Existing frameworks are Red Team-focused. They're stealthy and capable, and you should use them where appropriate. But when you need to rip through procedures to test your detections and defenses, those tools aren't built for that. Your defenders should be able to run these tests too, not just the Red Team.
Where MACAT Fits
Put your adversary simulation effort into defense and tracking. The most important work is detecting, defending, and responding, not intimately learning every attacker tool. An ideal setup for many organizations is:
- VECTR — Program management, results tracking, and prioritization
- MACAT — Procedural adversary simulation without the overhead
- A dedicated Red Team — Advanced simulation with their C2 framework of choice
You can expand on this as your program matures, but start where it counts.
What MACAT Is Not
MACAT is not a full emulation tool. You should still perform manual Purple Team exercises for authenticity. MACAT's method of execution makes it more likely to be signatured by defense tools, and that's by design. It triggers the telemetry and logging you need to test detections, validate defenses, and identify regression.
Supported Platforms
Windows
Microsoft Windows 10 and 11 are supported.

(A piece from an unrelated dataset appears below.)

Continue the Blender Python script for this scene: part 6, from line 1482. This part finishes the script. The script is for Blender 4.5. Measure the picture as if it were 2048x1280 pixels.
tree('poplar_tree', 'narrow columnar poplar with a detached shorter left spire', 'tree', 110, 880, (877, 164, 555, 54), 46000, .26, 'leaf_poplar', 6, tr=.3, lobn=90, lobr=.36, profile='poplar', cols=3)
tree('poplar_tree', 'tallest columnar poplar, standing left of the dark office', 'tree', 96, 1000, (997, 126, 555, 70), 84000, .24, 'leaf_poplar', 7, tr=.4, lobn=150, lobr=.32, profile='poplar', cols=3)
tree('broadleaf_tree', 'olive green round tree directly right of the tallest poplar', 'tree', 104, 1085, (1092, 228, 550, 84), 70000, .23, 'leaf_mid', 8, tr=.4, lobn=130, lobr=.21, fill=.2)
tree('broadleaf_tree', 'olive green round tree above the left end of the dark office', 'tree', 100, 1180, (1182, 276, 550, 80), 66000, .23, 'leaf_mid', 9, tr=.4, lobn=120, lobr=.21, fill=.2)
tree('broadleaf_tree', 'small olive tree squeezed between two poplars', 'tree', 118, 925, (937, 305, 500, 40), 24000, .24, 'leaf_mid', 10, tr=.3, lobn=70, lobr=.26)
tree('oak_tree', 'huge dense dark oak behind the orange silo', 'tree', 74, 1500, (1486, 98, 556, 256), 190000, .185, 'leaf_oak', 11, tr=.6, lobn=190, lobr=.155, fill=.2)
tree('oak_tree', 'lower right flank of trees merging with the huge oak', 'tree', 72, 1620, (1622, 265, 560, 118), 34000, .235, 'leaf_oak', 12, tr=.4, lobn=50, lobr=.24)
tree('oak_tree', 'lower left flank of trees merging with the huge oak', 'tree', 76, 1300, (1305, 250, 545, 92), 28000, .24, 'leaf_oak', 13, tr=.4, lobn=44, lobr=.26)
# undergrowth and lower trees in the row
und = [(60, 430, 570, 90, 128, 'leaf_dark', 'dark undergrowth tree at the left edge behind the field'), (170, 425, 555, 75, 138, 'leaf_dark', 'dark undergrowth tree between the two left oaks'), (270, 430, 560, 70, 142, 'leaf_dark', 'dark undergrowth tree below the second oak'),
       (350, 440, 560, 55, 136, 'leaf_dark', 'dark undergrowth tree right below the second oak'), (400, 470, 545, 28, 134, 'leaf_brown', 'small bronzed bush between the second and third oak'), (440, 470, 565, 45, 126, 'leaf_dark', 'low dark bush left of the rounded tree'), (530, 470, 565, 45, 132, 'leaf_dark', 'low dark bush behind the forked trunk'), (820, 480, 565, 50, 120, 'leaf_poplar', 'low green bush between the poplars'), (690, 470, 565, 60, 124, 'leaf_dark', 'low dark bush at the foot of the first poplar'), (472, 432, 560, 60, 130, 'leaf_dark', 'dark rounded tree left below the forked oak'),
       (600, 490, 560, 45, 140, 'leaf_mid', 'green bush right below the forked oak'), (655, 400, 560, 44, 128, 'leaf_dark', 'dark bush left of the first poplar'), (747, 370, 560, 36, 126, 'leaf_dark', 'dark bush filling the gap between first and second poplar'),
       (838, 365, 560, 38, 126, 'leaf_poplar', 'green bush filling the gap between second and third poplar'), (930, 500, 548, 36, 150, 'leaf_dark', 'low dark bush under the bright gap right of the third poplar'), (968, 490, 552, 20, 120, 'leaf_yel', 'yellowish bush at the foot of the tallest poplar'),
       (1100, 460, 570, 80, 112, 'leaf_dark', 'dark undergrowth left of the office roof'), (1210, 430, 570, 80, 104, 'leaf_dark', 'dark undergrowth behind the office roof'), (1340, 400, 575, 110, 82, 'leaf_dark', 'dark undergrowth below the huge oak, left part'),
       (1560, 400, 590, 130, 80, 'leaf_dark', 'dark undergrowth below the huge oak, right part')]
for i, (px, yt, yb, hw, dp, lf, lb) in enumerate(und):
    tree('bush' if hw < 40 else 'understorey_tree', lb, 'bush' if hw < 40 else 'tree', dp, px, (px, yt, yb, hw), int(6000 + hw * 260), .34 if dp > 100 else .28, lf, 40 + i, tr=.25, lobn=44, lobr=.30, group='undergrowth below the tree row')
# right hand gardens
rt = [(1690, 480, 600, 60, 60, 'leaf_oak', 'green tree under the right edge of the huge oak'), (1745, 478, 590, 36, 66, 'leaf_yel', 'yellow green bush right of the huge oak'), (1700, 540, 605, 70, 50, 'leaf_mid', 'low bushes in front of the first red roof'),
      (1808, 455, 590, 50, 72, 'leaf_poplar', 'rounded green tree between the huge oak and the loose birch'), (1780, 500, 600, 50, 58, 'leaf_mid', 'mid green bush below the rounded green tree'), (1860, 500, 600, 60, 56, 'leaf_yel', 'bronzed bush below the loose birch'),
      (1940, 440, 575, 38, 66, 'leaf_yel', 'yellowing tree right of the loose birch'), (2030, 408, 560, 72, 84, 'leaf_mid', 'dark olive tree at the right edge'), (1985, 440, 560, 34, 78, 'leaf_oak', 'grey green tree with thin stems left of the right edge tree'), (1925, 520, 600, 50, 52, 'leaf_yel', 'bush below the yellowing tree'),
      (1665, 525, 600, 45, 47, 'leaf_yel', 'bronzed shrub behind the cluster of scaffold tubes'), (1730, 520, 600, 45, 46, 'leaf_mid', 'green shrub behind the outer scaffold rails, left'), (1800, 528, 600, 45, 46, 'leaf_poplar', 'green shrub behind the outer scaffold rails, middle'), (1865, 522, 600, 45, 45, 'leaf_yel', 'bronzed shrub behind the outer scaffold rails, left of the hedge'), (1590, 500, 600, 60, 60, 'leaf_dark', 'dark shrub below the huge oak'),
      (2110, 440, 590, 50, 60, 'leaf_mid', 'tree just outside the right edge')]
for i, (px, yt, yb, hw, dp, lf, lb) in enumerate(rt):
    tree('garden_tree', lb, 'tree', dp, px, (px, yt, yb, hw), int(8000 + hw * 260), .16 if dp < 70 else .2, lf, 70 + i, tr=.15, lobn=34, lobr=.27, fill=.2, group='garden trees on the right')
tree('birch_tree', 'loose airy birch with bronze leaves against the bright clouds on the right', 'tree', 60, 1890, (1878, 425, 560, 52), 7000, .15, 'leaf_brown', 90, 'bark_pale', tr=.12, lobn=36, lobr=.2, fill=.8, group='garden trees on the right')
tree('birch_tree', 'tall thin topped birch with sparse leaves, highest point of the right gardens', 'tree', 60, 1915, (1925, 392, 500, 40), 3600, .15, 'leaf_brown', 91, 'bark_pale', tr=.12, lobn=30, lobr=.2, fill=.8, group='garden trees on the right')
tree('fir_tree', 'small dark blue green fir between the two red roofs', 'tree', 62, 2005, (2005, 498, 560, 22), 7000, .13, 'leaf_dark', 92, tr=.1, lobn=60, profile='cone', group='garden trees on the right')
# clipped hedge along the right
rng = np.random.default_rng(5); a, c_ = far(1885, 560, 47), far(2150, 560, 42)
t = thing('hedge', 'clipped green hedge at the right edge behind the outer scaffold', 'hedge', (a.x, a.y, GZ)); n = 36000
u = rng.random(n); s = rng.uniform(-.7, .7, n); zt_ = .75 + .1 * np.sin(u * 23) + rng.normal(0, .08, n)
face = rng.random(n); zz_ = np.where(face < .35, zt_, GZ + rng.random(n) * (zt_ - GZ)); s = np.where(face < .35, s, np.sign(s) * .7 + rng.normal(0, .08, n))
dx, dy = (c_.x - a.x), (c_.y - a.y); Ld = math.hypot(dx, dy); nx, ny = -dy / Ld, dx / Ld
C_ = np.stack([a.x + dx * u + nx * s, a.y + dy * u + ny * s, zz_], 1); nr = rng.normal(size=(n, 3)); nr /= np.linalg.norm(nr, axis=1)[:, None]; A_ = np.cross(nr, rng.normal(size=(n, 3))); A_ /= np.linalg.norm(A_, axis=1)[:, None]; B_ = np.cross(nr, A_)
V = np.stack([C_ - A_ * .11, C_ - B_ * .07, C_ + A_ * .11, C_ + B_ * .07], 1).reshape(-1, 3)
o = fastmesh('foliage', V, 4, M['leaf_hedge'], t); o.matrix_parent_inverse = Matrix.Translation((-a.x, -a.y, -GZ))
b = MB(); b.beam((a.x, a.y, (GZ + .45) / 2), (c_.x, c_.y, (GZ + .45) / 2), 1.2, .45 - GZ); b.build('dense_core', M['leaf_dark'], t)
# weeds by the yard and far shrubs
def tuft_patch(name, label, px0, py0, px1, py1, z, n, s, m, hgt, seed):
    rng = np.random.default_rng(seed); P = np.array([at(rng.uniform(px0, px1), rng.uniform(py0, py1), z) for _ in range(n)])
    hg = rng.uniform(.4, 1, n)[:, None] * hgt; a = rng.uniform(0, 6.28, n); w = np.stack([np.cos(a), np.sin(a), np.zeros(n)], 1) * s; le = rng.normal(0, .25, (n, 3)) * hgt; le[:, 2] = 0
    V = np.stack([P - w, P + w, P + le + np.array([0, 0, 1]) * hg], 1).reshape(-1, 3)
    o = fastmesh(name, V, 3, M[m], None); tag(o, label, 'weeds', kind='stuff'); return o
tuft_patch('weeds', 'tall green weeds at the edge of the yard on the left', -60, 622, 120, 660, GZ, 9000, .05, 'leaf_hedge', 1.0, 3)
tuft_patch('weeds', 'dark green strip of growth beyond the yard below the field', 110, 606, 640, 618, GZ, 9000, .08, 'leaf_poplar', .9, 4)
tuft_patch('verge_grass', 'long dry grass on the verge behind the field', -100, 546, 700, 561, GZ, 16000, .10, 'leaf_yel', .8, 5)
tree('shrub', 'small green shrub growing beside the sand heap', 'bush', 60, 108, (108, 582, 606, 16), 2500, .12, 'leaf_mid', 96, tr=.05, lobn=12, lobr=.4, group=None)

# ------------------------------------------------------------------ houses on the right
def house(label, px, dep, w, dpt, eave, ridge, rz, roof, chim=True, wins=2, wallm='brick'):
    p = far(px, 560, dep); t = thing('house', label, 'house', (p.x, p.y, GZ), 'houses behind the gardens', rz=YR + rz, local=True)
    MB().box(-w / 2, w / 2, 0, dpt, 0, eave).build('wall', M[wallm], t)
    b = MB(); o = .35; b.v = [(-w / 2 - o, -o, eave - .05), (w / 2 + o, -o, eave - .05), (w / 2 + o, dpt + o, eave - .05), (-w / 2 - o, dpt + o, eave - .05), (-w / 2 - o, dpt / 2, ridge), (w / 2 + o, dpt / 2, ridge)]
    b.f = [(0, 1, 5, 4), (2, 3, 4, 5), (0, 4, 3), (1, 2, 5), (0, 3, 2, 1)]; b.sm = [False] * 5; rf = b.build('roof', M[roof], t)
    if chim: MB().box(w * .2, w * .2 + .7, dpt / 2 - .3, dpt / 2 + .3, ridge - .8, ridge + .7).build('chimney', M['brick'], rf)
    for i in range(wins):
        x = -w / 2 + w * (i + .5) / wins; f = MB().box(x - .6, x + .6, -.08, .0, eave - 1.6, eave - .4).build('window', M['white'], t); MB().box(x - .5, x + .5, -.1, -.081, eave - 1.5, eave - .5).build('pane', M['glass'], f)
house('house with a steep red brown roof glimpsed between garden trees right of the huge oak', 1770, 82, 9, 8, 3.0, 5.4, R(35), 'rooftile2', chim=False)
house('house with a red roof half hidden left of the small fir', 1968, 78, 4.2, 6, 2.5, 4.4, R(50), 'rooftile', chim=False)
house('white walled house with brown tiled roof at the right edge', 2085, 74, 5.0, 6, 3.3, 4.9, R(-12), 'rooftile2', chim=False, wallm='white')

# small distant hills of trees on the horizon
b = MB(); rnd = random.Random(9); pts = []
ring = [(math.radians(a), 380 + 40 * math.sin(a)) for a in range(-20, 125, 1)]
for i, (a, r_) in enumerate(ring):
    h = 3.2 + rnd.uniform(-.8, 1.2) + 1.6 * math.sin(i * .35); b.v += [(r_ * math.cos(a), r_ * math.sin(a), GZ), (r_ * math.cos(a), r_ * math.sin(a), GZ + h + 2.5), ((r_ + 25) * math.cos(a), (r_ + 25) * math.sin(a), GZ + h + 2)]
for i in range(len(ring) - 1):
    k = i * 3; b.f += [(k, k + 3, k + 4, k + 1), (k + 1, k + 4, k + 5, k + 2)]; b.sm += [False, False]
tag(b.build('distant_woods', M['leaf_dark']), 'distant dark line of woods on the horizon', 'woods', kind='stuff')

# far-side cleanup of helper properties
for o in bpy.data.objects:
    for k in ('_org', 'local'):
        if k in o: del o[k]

MACAT requires WebView to be installed. If you have an older Windows 10 installation, you may need to update it to include WebView.
See Installation - Windows for installation instructions.
MacOS
MacOS on Apple Silicon is supported.
MACAT is distributed for MacOS as a .dmg application.
See Installation - MacOS for installation instructions.
Background
MACAT is a desktop application maintained by thebleucheese. It started as a simple utility to fill gaps during defense tool development, and grew from there.